When the samples are this small early in the season, when the splits are this extreme and when a team isn’t quite rolling just yet, you’ll often encounter some astounding usage patterns. For Hughes, that shows up in his minutes logged.
Through four games the Canucks captain is averaging 27:15 per game, which ranks second in the NHL behind only Nashville Predators star Roman Josi. The gap between Hughes and Josi’s minutes is small (four seconds per game), but there’s a context gap that’s wider.
Where both Josi’s Predators and Hughes’ Canucks have struggled in the early going, Vancouver’s struggles are relative to expectations whereas the Predators’ struggles have been far more significant. As such, the Predators have, astoundingly, trailed for 90 more minutes than Vancouver has through just four games. Adjusted for game script, it’s probably fair to describe Hughes as the most heavily utilized player in the NHL in the early part of the 2024-25 campaign.
Naturally there are questions of sustainability that stem from all of this. If Hughes has to play this often and perform this well for Vancouver to win, what does that mean for the Canucks over the rest of the season?
There are also the questions of how to fix the issue internally. Will the club have to consider splitting Hughes and Hronek if this dynamic persists?
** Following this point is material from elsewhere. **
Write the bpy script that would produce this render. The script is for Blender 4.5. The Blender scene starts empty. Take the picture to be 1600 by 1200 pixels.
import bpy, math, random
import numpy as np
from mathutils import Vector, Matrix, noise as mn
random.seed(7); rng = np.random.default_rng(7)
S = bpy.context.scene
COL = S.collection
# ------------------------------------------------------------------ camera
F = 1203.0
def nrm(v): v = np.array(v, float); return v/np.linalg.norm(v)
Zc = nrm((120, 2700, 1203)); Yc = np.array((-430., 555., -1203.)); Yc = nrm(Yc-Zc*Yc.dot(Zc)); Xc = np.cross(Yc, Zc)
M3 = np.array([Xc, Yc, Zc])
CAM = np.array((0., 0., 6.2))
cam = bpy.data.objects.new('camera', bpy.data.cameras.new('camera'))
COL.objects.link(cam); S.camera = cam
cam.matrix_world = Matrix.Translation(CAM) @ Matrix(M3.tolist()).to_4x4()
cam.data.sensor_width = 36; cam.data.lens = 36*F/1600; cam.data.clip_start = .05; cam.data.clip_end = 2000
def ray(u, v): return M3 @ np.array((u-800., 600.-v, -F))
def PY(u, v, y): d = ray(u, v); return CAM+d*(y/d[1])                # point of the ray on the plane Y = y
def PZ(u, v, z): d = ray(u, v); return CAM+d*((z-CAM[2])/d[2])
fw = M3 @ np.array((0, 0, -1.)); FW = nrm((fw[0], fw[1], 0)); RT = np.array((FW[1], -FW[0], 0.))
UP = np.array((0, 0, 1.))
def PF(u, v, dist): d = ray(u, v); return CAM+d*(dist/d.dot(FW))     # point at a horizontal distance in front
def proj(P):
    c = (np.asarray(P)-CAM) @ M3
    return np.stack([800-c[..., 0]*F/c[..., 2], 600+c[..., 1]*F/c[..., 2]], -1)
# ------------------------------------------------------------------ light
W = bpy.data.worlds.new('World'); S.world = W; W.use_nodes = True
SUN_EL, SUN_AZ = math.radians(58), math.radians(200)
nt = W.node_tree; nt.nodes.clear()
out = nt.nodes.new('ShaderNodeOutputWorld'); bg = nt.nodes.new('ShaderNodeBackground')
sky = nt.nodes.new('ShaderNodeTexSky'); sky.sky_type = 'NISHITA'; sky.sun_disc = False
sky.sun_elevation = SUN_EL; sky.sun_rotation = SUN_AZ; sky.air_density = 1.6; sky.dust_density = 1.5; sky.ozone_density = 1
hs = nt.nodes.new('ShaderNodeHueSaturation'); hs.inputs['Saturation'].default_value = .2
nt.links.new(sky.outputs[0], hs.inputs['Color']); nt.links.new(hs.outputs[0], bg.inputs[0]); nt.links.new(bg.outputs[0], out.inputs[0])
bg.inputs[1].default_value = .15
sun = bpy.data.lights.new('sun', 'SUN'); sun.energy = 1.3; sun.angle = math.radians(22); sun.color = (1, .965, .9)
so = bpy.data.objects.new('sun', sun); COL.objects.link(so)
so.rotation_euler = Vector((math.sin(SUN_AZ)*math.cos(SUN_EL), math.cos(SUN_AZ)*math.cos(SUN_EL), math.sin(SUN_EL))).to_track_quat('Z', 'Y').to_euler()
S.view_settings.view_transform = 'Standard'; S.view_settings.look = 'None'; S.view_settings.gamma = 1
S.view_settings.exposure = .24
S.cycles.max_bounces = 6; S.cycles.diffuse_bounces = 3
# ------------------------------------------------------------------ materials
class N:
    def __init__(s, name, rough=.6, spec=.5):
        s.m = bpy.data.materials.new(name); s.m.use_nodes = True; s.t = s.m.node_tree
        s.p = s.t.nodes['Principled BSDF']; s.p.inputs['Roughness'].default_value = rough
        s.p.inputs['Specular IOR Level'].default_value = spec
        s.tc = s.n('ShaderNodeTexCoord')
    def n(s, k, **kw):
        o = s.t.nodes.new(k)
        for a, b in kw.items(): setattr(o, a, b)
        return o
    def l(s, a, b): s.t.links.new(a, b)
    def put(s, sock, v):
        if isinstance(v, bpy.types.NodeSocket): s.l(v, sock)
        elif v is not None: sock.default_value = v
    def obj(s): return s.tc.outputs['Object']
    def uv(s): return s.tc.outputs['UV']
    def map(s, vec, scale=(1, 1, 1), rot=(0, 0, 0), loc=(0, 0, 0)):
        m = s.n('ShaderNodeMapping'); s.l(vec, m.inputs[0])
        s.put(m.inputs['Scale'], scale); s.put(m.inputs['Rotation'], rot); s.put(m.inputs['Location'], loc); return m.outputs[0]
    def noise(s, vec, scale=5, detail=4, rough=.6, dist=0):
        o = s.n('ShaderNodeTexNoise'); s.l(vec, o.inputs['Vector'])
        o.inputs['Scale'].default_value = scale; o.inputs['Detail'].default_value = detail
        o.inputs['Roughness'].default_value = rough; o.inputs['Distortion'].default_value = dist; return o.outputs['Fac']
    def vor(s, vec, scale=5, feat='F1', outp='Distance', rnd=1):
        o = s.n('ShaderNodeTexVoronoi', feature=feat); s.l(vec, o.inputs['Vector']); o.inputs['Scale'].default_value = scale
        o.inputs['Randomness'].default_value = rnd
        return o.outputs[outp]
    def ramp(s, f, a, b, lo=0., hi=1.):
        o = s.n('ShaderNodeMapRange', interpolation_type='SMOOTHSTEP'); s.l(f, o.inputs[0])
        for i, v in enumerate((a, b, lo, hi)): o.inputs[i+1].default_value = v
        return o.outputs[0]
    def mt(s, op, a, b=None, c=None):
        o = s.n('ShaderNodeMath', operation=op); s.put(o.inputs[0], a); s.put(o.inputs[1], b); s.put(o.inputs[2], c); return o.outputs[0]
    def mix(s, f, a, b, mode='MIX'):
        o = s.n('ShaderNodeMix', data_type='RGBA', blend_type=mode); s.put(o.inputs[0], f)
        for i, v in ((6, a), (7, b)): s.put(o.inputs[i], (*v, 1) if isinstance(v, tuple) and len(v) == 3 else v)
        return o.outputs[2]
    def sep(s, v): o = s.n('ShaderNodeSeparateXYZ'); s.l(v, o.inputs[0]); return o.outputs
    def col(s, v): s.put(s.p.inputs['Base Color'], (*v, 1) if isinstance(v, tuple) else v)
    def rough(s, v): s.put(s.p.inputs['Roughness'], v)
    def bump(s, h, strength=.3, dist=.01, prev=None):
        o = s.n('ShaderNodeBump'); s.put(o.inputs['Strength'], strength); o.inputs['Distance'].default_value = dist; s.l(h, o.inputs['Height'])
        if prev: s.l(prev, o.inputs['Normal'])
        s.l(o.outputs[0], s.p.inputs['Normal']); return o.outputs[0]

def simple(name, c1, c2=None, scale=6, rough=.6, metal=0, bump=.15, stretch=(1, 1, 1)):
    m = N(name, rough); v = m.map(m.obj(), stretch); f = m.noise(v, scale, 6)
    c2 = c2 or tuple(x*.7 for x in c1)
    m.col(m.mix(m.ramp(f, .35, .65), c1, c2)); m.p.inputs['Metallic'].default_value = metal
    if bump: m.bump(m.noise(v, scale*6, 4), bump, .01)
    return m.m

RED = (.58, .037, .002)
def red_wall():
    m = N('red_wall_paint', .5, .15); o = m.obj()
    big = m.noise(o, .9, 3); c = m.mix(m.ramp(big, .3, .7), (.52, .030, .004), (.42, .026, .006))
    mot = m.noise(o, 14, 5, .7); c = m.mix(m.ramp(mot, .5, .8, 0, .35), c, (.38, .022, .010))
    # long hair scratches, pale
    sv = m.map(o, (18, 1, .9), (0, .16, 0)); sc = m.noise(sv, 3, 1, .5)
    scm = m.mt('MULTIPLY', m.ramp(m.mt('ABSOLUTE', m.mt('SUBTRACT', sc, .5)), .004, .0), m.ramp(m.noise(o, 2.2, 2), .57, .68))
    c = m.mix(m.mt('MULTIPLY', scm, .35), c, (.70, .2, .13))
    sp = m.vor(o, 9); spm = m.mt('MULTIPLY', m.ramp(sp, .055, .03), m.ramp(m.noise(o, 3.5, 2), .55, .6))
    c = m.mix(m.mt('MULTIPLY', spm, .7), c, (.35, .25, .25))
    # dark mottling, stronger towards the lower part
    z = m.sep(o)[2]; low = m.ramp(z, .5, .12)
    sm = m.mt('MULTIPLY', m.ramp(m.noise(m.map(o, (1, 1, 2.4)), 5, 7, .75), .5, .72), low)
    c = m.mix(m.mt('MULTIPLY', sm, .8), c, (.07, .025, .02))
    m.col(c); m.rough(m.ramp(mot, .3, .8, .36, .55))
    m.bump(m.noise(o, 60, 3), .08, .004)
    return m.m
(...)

Can Tocchet and assistant coach Adam Foote, who runs the defence, sort through and help Vancouver’s depth defenders find solutions and engineer a way out of their own end more reliably?
Finally there’s the big picture question of what external solutions the club will seek out, perhaps sooner than we might reasonably expect, based on how aggressively Jim Rutherford and Patrik Allvin have tinkered with this lineup throughout their Vancouver tenure. It’s worth recalling that when Akito Hirose and Noah Juulsen struggled in Vancouver’s second game of the year last season, a game the club won we might add, Canucks management promptly dealt for Mark Friedman to boost their third pair options.
However it shakes out, the Canucks should have enough talent to win games with one engine firing on all cylinders. To get to where this team intends on going, however, they’ll need to find a way to jumpstart a few more.